▸ Dataset excerpts:
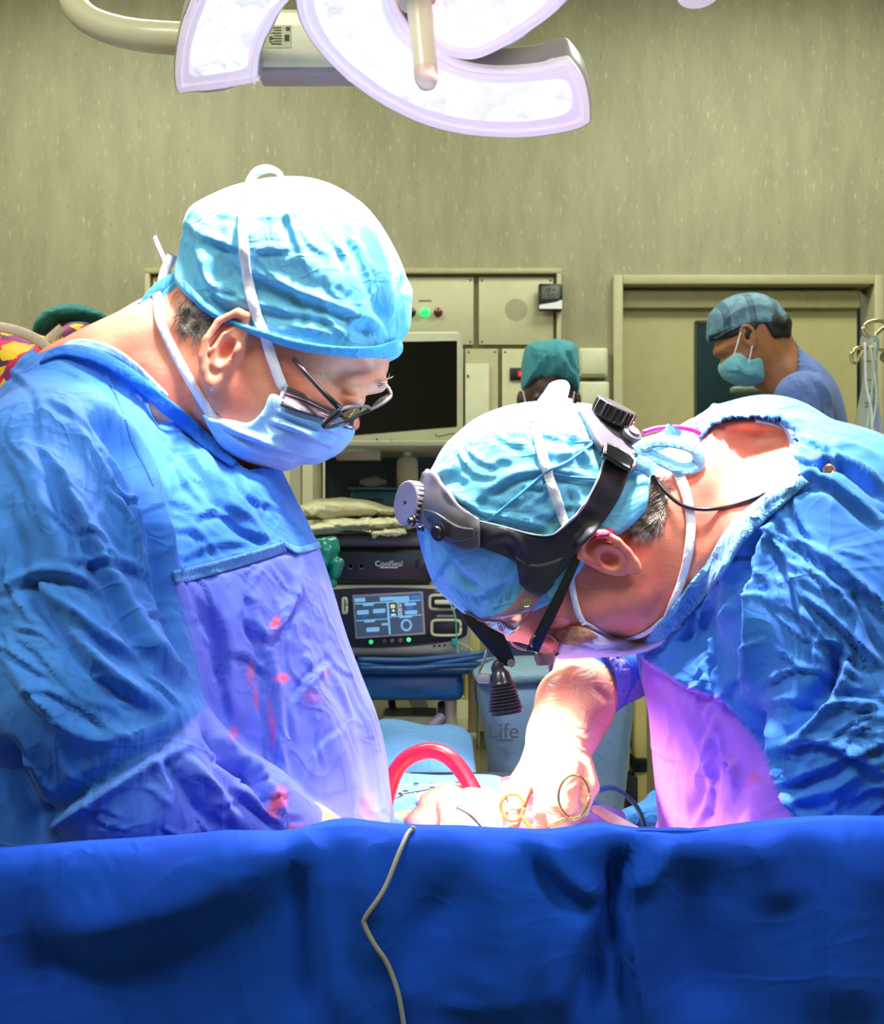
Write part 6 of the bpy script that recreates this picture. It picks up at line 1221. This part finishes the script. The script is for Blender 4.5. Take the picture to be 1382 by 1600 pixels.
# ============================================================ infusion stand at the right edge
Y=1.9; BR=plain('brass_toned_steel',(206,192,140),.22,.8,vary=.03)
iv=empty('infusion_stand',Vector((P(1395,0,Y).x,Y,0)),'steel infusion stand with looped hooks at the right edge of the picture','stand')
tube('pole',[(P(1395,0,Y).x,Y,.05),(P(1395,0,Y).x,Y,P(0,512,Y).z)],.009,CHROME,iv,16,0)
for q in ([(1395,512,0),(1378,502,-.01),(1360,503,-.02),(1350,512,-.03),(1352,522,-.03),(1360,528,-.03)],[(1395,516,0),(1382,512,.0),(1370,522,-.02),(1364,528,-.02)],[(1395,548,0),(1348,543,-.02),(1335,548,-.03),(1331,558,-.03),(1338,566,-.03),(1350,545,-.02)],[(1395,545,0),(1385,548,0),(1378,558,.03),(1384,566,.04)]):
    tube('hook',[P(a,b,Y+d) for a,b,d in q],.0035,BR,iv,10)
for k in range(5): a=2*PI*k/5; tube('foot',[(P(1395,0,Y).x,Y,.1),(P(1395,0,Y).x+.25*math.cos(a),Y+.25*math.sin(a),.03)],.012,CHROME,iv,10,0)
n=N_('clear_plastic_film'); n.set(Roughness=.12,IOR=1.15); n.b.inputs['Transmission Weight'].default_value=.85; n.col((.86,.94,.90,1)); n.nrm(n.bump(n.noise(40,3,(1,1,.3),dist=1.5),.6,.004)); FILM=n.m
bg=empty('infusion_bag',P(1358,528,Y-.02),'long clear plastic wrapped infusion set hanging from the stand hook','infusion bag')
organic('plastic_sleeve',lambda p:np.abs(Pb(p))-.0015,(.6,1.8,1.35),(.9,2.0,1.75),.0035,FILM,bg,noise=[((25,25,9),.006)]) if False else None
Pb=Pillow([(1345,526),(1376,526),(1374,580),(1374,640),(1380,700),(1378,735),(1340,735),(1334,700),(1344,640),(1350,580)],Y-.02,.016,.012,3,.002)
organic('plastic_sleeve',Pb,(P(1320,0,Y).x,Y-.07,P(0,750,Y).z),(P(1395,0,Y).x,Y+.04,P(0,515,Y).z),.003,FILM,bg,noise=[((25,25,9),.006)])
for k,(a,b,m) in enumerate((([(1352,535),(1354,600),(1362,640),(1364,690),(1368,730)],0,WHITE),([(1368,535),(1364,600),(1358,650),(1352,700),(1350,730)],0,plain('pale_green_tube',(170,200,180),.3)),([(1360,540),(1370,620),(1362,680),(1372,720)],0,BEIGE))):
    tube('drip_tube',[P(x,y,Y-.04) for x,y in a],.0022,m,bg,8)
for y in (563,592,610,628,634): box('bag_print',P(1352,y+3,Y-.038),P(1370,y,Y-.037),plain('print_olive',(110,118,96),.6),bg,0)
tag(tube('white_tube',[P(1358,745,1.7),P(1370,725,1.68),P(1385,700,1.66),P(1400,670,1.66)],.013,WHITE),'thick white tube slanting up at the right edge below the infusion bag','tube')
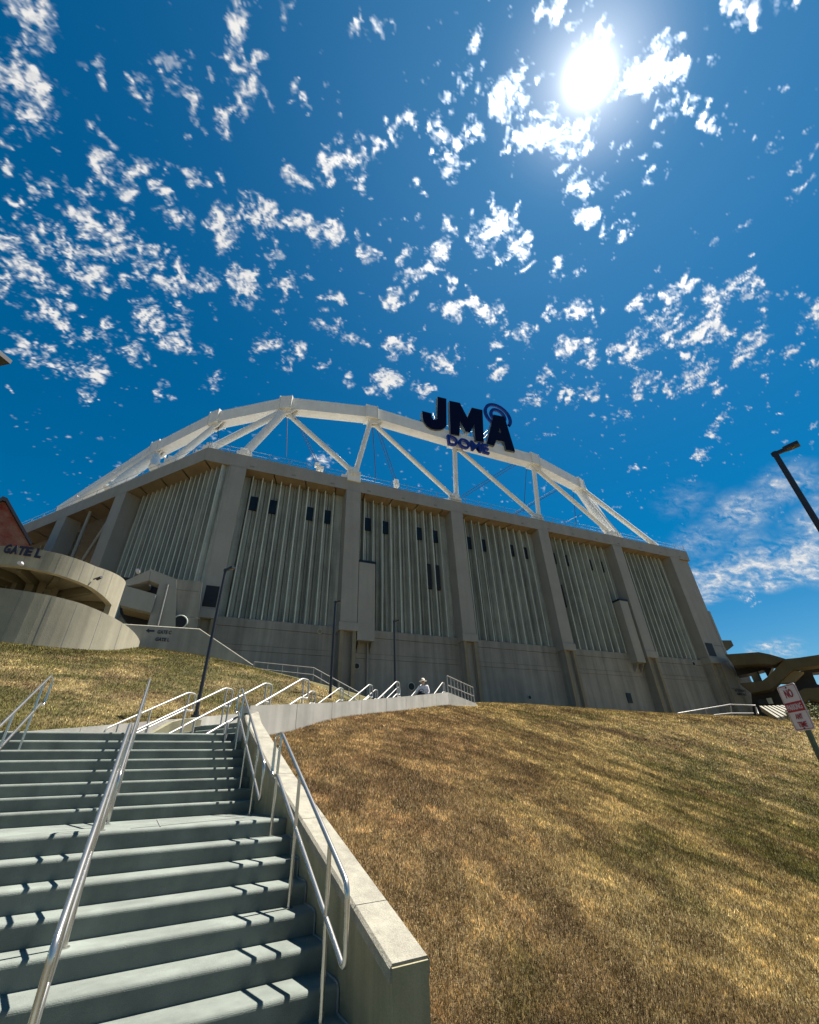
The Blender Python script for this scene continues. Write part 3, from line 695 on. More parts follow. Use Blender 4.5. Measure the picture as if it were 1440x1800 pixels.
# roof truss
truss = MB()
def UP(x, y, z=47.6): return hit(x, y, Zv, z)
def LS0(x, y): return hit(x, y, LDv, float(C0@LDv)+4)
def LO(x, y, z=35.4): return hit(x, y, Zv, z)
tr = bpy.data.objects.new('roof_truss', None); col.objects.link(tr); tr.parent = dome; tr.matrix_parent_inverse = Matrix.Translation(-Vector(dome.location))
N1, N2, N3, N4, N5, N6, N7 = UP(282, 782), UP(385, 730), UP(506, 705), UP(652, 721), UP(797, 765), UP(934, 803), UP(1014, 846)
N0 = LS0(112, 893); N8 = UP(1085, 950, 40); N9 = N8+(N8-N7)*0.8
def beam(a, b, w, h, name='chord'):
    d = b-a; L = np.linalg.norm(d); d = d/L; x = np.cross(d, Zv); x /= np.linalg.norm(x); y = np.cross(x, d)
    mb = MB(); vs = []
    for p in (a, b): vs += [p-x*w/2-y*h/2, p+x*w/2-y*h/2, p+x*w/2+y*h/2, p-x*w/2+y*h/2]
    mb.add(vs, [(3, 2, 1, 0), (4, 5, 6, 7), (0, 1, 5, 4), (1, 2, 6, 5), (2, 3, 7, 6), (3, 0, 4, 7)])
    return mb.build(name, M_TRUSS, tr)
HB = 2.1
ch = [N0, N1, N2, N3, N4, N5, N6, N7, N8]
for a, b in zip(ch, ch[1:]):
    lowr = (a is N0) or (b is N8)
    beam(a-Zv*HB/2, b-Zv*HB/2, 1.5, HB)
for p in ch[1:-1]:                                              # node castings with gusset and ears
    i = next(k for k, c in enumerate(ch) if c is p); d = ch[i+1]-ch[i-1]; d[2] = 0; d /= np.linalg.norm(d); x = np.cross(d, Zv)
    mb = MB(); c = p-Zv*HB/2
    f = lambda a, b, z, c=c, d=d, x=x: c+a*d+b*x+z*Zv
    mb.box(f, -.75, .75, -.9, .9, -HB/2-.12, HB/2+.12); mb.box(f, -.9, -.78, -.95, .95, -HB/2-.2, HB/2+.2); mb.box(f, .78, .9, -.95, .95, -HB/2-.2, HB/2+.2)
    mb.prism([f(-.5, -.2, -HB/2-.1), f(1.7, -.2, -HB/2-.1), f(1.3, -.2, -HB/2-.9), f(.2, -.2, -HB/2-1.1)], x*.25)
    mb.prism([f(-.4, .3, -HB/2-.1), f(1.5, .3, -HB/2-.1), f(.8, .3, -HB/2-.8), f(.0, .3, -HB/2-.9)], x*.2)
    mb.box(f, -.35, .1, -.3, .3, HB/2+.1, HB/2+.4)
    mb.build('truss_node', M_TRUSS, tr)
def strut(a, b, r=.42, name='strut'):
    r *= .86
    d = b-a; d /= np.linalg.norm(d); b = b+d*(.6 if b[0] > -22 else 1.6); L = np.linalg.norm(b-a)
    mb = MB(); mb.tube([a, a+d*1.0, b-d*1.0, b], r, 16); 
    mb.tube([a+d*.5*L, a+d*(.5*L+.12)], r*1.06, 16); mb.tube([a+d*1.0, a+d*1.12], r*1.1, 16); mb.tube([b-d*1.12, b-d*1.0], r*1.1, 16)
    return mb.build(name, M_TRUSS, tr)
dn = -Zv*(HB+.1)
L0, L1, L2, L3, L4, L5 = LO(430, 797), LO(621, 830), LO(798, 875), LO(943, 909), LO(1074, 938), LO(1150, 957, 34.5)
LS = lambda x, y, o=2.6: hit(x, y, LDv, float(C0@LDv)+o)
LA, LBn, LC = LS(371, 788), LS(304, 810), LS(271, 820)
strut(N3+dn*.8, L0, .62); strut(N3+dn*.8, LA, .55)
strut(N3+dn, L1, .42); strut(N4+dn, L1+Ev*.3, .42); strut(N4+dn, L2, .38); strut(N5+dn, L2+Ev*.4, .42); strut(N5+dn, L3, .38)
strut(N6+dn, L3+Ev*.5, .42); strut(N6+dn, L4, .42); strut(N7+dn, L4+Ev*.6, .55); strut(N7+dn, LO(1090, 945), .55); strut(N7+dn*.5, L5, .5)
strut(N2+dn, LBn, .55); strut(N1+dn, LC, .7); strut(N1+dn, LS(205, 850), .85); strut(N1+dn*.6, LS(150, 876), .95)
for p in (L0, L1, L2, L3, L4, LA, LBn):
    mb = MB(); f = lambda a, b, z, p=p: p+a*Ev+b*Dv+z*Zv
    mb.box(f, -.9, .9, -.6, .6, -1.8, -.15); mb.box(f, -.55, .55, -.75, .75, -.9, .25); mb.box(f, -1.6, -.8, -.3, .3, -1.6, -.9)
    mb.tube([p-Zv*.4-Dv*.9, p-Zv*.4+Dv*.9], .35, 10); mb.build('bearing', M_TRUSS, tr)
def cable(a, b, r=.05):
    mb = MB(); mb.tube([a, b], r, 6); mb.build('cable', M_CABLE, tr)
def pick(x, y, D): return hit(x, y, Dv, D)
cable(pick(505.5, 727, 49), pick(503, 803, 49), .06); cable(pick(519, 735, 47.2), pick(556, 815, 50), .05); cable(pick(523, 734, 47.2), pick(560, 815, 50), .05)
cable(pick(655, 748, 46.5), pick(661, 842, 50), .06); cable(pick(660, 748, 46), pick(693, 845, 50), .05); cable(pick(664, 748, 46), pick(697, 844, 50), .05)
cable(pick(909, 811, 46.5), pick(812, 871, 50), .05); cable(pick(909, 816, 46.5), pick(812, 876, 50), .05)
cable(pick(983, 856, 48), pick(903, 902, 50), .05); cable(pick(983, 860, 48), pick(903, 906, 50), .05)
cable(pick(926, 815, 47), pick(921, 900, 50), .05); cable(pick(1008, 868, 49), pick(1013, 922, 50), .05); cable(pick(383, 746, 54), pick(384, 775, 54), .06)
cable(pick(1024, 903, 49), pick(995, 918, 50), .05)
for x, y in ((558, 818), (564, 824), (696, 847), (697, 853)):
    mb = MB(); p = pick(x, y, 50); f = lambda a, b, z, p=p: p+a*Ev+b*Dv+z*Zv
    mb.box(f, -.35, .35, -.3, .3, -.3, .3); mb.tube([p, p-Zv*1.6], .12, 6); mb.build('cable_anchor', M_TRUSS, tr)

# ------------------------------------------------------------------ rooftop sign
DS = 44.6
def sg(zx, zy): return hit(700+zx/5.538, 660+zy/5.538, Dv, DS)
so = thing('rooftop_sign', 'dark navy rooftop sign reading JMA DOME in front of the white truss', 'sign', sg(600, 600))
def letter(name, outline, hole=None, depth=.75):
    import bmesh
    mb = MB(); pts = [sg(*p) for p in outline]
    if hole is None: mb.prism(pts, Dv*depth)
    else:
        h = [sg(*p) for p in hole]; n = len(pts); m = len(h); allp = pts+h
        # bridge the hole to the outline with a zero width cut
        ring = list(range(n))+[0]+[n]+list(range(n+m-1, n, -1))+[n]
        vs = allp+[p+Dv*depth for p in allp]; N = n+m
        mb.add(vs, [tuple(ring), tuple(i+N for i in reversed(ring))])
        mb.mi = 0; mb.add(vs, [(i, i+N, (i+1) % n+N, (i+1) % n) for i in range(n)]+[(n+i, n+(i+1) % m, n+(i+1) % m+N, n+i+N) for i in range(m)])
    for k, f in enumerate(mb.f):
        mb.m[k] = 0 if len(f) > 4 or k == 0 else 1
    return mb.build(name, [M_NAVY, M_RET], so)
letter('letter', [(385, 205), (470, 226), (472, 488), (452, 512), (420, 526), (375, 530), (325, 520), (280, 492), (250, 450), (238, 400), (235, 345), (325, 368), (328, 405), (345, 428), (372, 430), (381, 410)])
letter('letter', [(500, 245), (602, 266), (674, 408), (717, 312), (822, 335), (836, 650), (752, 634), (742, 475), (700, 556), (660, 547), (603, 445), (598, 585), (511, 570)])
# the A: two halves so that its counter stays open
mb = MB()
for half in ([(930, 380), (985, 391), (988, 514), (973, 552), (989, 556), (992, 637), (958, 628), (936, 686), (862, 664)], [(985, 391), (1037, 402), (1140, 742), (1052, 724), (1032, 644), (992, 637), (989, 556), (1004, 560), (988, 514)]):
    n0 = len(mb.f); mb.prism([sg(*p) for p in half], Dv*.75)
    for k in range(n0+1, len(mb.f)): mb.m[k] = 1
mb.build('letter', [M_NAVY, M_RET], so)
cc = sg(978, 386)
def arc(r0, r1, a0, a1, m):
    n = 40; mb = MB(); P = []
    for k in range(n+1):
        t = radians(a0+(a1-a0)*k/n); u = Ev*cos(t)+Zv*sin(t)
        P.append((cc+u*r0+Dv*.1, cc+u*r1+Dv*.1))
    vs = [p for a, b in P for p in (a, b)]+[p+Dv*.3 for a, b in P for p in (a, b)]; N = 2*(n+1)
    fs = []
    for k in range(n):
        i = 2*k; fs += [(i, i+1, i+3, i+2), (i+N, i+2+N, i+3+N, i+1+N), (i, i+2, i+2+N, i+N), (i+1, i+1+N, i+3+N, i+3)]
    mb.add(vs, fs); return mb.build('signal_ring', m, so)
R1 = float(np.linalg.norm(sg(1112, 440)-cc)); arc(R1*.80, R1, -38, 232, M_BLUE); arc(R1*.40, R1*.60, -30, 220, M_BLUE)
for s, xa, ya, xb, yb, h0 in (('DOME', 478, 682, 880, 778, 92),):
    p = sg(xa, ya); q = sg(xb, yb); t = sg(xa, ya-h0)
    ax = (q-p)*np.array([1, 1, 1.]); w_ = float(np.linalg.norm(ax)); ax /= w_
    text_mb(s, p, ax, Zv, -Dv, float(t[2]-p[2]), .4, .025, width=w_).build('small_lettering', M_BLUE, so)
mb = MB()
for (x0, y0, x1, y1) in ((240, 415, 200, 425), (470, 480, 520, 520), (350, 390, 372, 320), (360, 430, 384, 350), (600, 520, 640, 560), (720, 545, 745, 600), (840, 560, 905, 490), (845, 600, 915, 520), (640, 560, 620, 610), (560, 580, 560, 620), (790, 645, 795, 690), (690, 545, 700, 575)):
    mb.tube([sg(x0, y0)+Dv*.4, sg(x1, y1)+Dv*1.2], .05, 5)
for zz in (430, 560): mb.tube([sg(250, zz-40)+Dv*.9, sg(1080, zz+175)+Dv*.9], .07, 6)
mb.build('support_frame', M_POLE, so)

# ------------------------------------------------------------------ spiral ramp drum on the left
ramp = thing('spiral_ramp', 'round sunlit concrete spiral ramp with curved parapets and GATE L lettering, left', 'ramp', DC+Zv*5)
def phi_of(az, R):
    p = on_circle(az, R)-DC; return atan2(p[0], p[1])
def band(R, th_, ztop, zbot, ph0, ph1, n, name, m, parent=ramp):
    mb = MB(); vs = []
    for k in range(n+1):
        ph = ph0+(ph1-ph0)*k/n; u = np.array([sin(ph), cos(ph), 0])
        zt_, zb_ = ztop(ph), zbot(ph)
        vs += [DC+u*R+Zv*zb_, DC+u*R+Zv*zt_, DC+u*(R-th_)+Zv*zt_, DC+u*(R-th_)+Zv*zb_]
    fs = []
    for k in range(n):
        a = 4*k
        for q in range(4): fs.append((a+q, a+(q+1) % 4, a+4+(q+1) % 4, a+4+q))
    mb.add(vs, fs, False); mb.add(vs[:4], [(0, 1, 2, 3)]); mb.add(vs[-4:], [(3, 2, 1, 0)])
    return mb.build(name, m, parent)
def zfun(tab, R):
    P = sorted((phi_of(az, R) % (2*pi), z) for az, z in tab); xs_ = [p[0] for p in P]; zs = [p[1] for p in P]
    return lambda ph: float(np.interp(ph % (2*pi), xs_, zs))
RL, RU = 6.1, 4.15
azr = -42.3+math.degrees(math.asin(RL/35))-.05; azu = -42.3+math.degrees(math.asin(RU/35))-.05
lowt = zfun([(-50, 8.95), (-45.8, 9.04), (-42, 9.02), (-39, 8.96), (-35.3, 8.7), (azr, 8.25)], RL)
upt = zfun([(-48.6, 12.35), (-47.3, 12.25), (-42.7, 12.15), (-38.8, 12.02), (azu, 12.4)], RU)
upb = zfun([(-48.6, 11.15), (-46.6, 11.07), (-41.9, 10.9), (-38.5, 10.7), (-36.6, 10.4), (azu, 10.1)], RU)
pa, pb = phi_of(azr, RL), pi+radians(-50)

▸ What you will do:
List the lines of the entries that include "script".

▸ Exercise response:
Write part 6 of the bpy script that recreates this picture. It picks up at line 1221. This part finishes the script. The script is for Blender 4.5. Take the picture to be 1382 by 1600 pixels.
The Blender Python script for this scene continues. Write part 3, from line 695 on. More parts follow. Use Blender 4.5. Measure the picture as if it were 1440x1800 pixels.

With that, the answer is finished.